Während Kretschmer bei diesem Thema sichtlich unwohl war und er, der sonst souverän wirkte, in unbeholfenen Politphrasen von einem „Prozess“ sprach, den man „gewinnen“ wolle, genügte Meier das Versprechen, „sofort und schnell zu handeln“.

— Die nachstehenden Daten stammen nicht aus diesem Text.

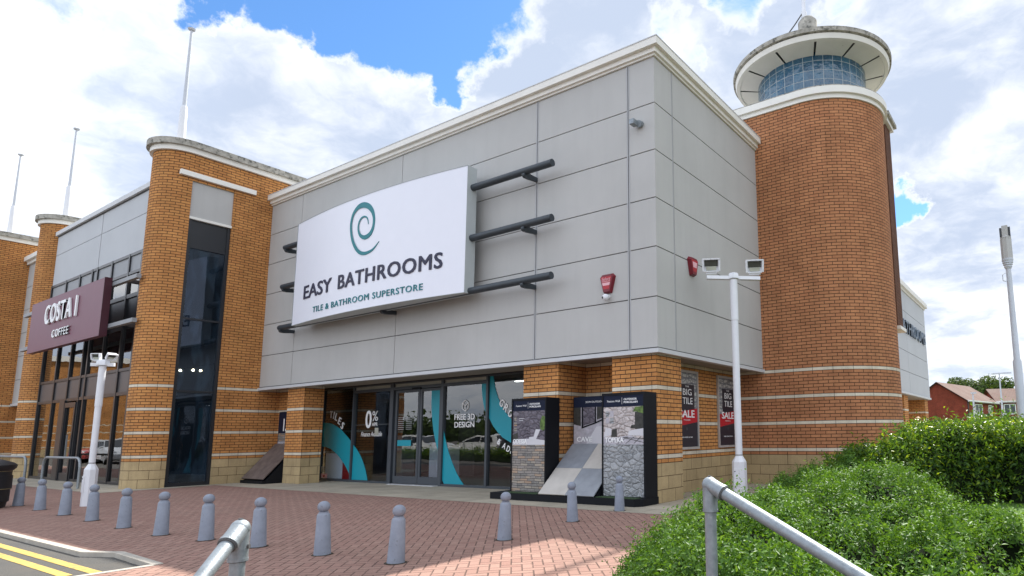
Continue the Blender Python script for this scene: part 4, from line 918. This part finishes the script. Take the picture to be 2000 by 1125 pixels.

Vom Spitzenkandidaten der SPD, Wirtschaftsminister Martin Dulig, bleibt vor allem eine bildungspolitische Botschaft im Gedächtnis. Ausgerechnet in Sachsen, das in so gut wie allen Belangen des Schulsystems im Bundesvergleich einen Spitzenrang einnimmt, verstieg sich Dulig zu der seltsamen Behauptung, der Mut zur Innovation, der für eine ökonomische Gründerdynamik notwendig sei, könne durch eine „andere Schule“ befördert werden, in der es nicht mehr um Wissen, sondern um „Kompetenzen“ gehe, und durch längeres gemeinsames Lernen. Als ob nicht die jahrzehntelangen Erfahrungen mit Gesamtschulen und die verheerenden Ergebnisse der Einführung von „Kompetenzorientierung“ in Lehrplänen diese Vorstellungen längst überdeutlich widerlegt hätten.
Das Erstaunlichste an dieser unterm Strich eher faden Sendung war aber etwas anderes. Die eigentliche Brisanz der Wahlen liegt bekanntlich in der besonderen Rolle der AfD als Außenseiterpartei unter Koalitionsquarantäne. Doch bei den sachpolitischen Inhalten – und nur über die wurde in dieser Sendung gesprochen – war der Graben, den die Regierenden gegen die AfD errichtet haben, kaum sichtbar. Die Erregung Kretschmers gegen den AfD-Mann Urban, der sei „der größte Miesmacher“, wirkte eher gespielt. Die Regierungspolitik „mies“ zu machen, ist schließlich das Geschäft eines Oppositionspolitikers.